If I lived here, I could not do what I do for a living now. The contrast between the pressure of work, the processes, the rigidity, the inexplicable drive for sterility and the laissé faire of home life would be enough to send me into deep depression. Hell, I'm guessing I would have a much lesser need to lose myself on t'interwebz for hours at a time. Like Louis, I would maybe check my email once a week rather than having my phone beep every thirty seconds and me scramble to get to it.

It's a different -- and orders of magnitude better -- way of life. The French paradox of eating, drinking and smoking too much yet living to a grand old age is not really a paradox at all. The extremist capitalist way of life in English speaking countries all over the world is the reason we have a need to have a French paradox -- we stress ourselves into an early grave by constantly monitoring everything we do.

The first thing I am doing when I get back to England is rearranging my dining room. At the moment, I have a huge dining table that I use as a desk and a smaller one that is nominally a dining table but which usually acts as a storage area for stuff in transit (BTW, I have explained how utterly marvelous the words \"stuff\" and \"gubbins\" can be in English) to/from any room in the house -- it's like a buffer zone. The smaller table will be used as the desk. The bigger table will be used as a proper dining table. Actually, let me correct that. It will be used as a table should be -- where when people come around, we can sit together and talk while the music plays with easy access to the kitchen. I already have a liberal policy in my house -- if you get through the door, help yourself (in French my best guess at the spelling is sèr toi). This small rearrangement will make that more obvious. At the moment when I have visitors, we usually end up in my living room on separate chairs/sofas listening to music and talking (since that is where my Mac Mini lives). I intend getting another one and syncing it across the house so I can do the same in the dining room.

Other changes will involve food. It dawned on me why it is that I am so crap in the kitchen and why I find food such a chore. It is because I let it stress me. I buy stuff and then never eat it because I am sat away from the kitchen. If I could do everything I can in my living room either in or in proximity to the kitchen, all would be good. Aussi, rather than worry about the \"done\" way of making stuff, just don't bother; follow your instincts. Food should not be a moment in time but a constant and steady intake whenever you damn well feel like it. If you feel like a smoke half way through, do so. I should eat more bread too. It's not like we cannot get decent bread in the UK anymore...it should be there and just torn into whenever. It should be a natural act to get in and tear off a piece of bread and munch it as you do whatever you need to.

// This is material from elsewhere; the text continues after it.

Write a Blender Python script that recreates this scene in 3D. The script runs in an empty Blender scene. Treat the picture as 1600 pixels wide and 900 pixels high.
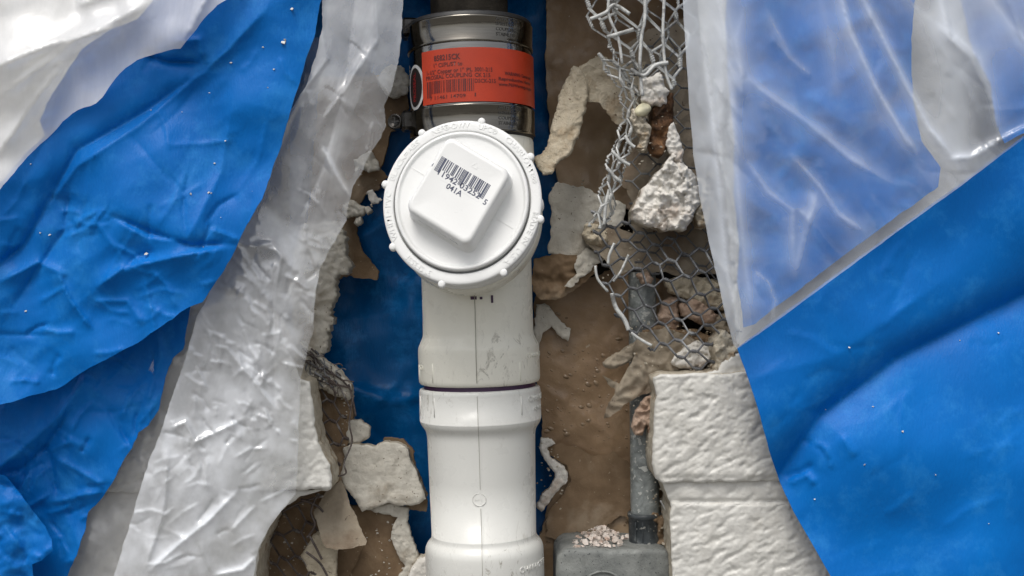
import bpy, math, random
import numpy as np
from mathutils import Vector, noise as mnoise
from mathutils.geometry import delaunay_2d_cdt

random.seed(7); rng = np.random.default_rng(7)
scene = bpy.context.scene
COL = scene.collection
R = math.radians

# ------------------------------------------------------------------ camera
S = 0.0004          # metres per photo pixel on the plane of the wall face
D = 1700.0          # camera distance in the same unit
cam = bpy.data.objects.new('camera', bpy.data.cameras.new('camera'))
COL.objects.link(cam)
cam.location = (0, -D * S, 0)
cam.rotation_euler = (R(90), 0, 0)
cam.data.sensor_width = 36
cam.data.lens = 36 * D / 1600
cam.data.clip_start = 0.01
cam.data.clip_end = 500
cam.data.dof.use_dof = False
scene.camera = cam

# ------------------------------------------------------------------ daylight
world = bpy.data.worlds.new('World'); scene.world = world
world.use_nodes = True
nt = world.node_tree
bg = nt.nodes['Background']
sky = nt.nodes.new('ShaderNodeTexSky'); sky.sky_type = 'NISHITA'; sky.sun_disc = False
SUN_EL, SUN_AZ = 60, 203      # azimuth from +Y clockwise: behind the camera, slightly left
sky.sun_elevation = R(SUN_EL); sky.sun_rotation = R(SUN_AZ)
sky.air_density = 1.0; sky.dust_density = 4.0; sky.ozone_density = 0.6
hs = nt.nodes.new('ShaderNodeHueSaturation'); hs.inputs['Saturation'].default_value = 0.25
nt.links.new(sky.outputs[0], hs.inputs['Color']); nt.links.new(hs.outputs[0], bg.inputs[0])
bg.inputs[1].default_value = 0.145
sun = bpy.data.objects.new('sun', bpy.data.lights.new('sun', 'SUN'))
COL.objects.link(sun)
sun.data.energy = 1.45; sun.data.angle = R(24); sun.data.color = (1, 0.96, 0.9)
az, el = R(SUN_AZ), R(SUN_EL)
dvec = Vector((math.sin(az) * math.cos(el), math.cos(az) * math.cos(el), math.sin(el)))
sun.rotation_euler = dvec.to_track_quat('Z', 'Y').to_euler()
sun.location = dvec * 3
scene.view_settings.view_transform = 'Standard'
scene.view_settings.look = 'None'
scene.view_settings.gamma = 1
scene.view_settings.use_curve_mapping = False
scene.view_settings.exposure = 0.07
try:
    scene.cycles.transparent_max_bounces = 16
except Exception: pass

# ------------------------------------------------------------------ helpers
def W(px, py, d=0.0):
    """photo pixel at depth d (pixel units in front of the wall face) -> world point(s)"""
    px = np.asarray(px, float); py = np.asarray(py, float); d = np.asarray(d, float)
    k = S * (D - d) / D
    return np.stack([(px - 800) * k, -d * S + 0 * px, -(py - 450) * k], -1)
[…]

For those of you who frequent chez Kenny, these are the new rules (in the loosest sense of the word). Unless we're watching a film, the dining room is where it will be at. And as the Vanquisher™ knows full well, there will be no asking, just a \"sèr toi\" attitude.

I know this sounds kind of twee (here goes Kenny again on a stream of serotonin), but travel does change your view on how to do things. Had I not traveled in my younger days, I would have completely capitulated to Wigan norms. Certain events in your life challenge your fundamental ethos. I can name every single one of those in my life and this has certainly registered as one. Due to events that I will not go into because they are deeply personal to Louis and his family, my stay here had to be altered somewhat but even though those events are very sad, I would not have had it any other way. It has been truly inspiring.

In short, the French have it totally right and I, for one, retract every single word I have ever muttered in jest that was aimed at them.

You have never lived until you have driven a 1968 425cc deux cheveaux.